──────── Input for this task ────────
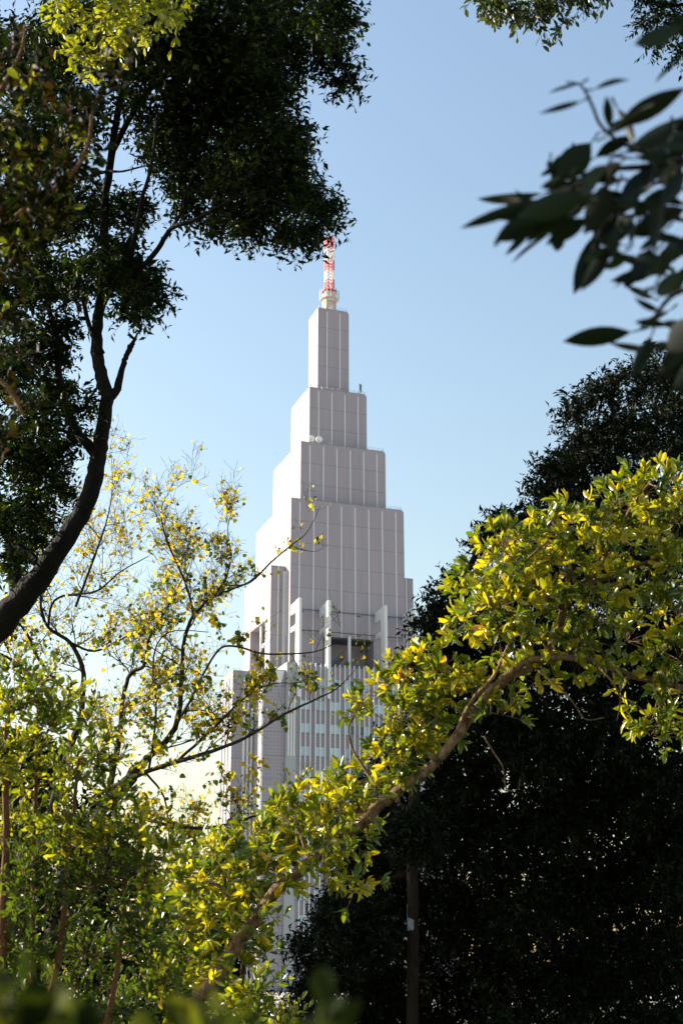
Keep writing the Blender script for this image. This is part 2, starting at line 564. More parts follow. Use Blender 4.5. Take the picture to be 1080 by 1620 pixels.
def lattice(z0, z1, w0, w1, mat, name, r=.16, step=1.5, parent=mast):
    mb = MB()
    n = max(1, int(round((z1 - z0) / step)))
    def cr(i):
        t = i / n; h = (w0 + (w1 - w0) * t) / 2; z = z0 + (z1 - z0) * t
        return [Vector((sx * h, sy * h, z)) for sx, sy in ((-1, -1), (1, -1), (1, 1), (-1, 1))]
    for i in range(n):
        A, B = cr(i), cr(i + 1)
        for k in range(4):
            mb.bar(A[k], B[k], r)
            mb.bar(A[k], B[(k + 1) % 4], r * .5); mb.bar(A[(k + 1) % 4], B[k], r * .5)
            mb.bar(B[k], B[(k + 1) % 4], r * .6)
    return mb.build(name, mat, parent)


lattice(0, 6.2, 3.9, 3.9, M_beige, "base_lattice", .17, 1.1)
mb = MB()
for sx in (-1, 1):
    mb.box(sx * 1.2 - .35, sx * 1.2 + .35, -1.4, -.8, 0, 6.2)
mb.build("cable_duct", M_beige, mast)
mb = MB()
mb.prism([(3.7 * math.cos(R(a)), 3.7 * math.sin(R(a))) for a in range(22, 382, 45)], 6.2, 6.5)
mb.prism([(2.6 * math.cos(R(a)), 2.6 * math.sin(R(a))) for a in range(22, 382, 45)], 5.2, 6.19)
mb.box(-1.9, 1.9, -1.9, 1.9, 6.5, 9.2)
mb.build("lower_platform", M_beige, mast)
mb = MB()
for a in range(0, 360, 20):
    x, y = 3.6 * math.cos(R(a)), 3.6 * math.sin(R(a))
    mb.bar((x, y, 6.3), (x, y, 9.6 + (a % 40) / 30), .07)
    x2, y2 = 3.6 * math.cos(R(a + 20)), 3.6 * math.sin(R(a + 20))
    mb.bar((x, y, 7.6), (x2, y2, 7.6), .05); mb.bar((x, y, 9.4), (x2, y2, 9.4), .05)
mb.build("cage", M_steel, mast)
mb = MB()
mb.prism([(2.9 * math.cos(R(a)), 2.9 * math.sin(R(a))) for a in range(22, 382, 45)], 9.4, 9.8)
for a in range(0, 360, 45):
    mb.bar((2.8 * math.cos(R(a)), 2.8 * math.sin(R(a)), 9.5), (1.6 * math.cos(R(a)), 1.6 * math.sin(R(a)), 8.2), .12)
    mb.bar((2.8 * math.cos(R(a)), 2.8 * math.sin(R(a)), 9.8), (2.8 * math.cos(R(a)), 2.8 * math.sin(R(a)), 11), .06)
mb.build("upper_platform", M_red, mast)
for z0, z1, m_ in ((9.8, 14.2, M_red), (14.2, 18.2, M_white), (18.2, 22.4, M_red), (22.4, 27.5, M_white), (27.5, 33, M_red)):
    lattice(z0, z1, 2.8, 2.8, m_, "mast_section", .15, 1.35)
mb = MB()
mb.tube([(-.5, 0, 9), (-.5, 0, 27.4)], [.3, .3], 8)
mb.tube([(.7, .4, 9), (.7, .4, 27.4)], [.25, .25], 6)
mb.build("feeder_cables", M_white, mast)


def dish(lx, ly, label):
    t = tag(empty("satellite_dish", L2W(lx, ly, Z[1]), TTH - .25), label, "satellite dish", "white dishes on the third setback")
    mb = MB()
    mb.tube([(0, 0, 0), (0, 0, 1.7)], [.14, .12], 8); mb.box(-.45, .45, -.45, .45, 0, .2)
    mb.bar((0, 0, .4), (0, -.4, 1.6), .06)
    mb.build("stand", M_steel, t)
    mb = MB()
    rr = [(.3, -.34), (.7, -.30), (1.0, -.22), (1.16, -.12), (1.2, .05), (1.12, .3), (.4, .5)]
    seg = 24
    mb.v.append((0, -.36, 2.0))
    for r, dy in rr:
        for k in range(seg):
            a = 2 * math.pi * k / seg
            mb.v.append((r * math.cos(a), dy, 2.0 + r * math.sin(a)))
    for k in range(seg): mb.f.append((0, 1 + k, 1 + (k + 1) % seg)); mb.m.append(0)
    for i in range(len(rr) - 1):
        for k in range(seg):
            a = 1 + i * seg; mb.f.append((a + k, a + seg + k, a + seg + (k + 1) % seg, a + (k + 1) % seg)); mb.m.append(0)
    mb.f.append(tuple(1 + (len(rr) - 1) * seg + k for k in range(seg))); mb.m.append(0)
    mb.build("reflector", M_white, t, smooth=True)
    mb = MB()
    mb.tube([(0, .5, 2.0), (0, .85, 2.0)], [.2, .12], 8)
    mb.bar((0, .6, 2.0), (0, .05, .6), .06)
    mb.build("rear_mount", M_steel, t)


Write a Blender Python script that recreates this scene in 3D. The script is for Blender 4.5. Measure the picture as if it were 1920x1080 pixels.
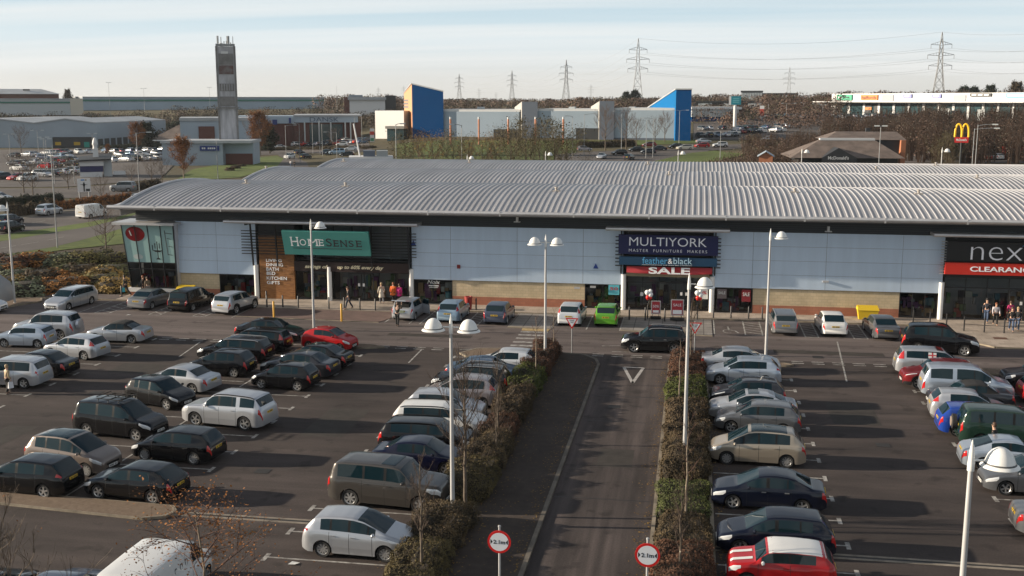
────────
Task statement. Copy nothing but the lines from the top of the data down to the line containing "return mb.build(name, mat, parent)", and leave the pictures out.

Answer to this exercise.
Keep writing the Blender script for this image. This is part 2, starting at line 564. More parts follow. Use Blender 4.5. Take the picture to be 1080 by 1620 pixels.
def lattice(z0, z1, w0, w1, mat, name, r=.16, step=1.5, parent=mast):
    mb = MB()
    n = max(1, int(round((z1 - z0) / step)))
    def cr(i):
        t = i / n; h = (w0 + (w1 - w0) * t) / 2; z = z0 + (z1 - z0) * t
        return [Vector((sx * h, sy * h, z)) for sx, sy in ((-1, -1), (1, -1), (1, 1), (-1, 1))]
    for i in range(n):
        A, B = cr(i), cr(i + 1)
        for k in range(4):
            mb.bar(A[k], B[k], r)
            mb.bar(A[k], B[(k + 1) % 4], r * .5); mb.bar(A[(k + 1) % 4], B[k], r * .5)
            mb.bar(B[k], B[(k + 1) % 4], r * .6)
    return mb.build(name, mat, parent)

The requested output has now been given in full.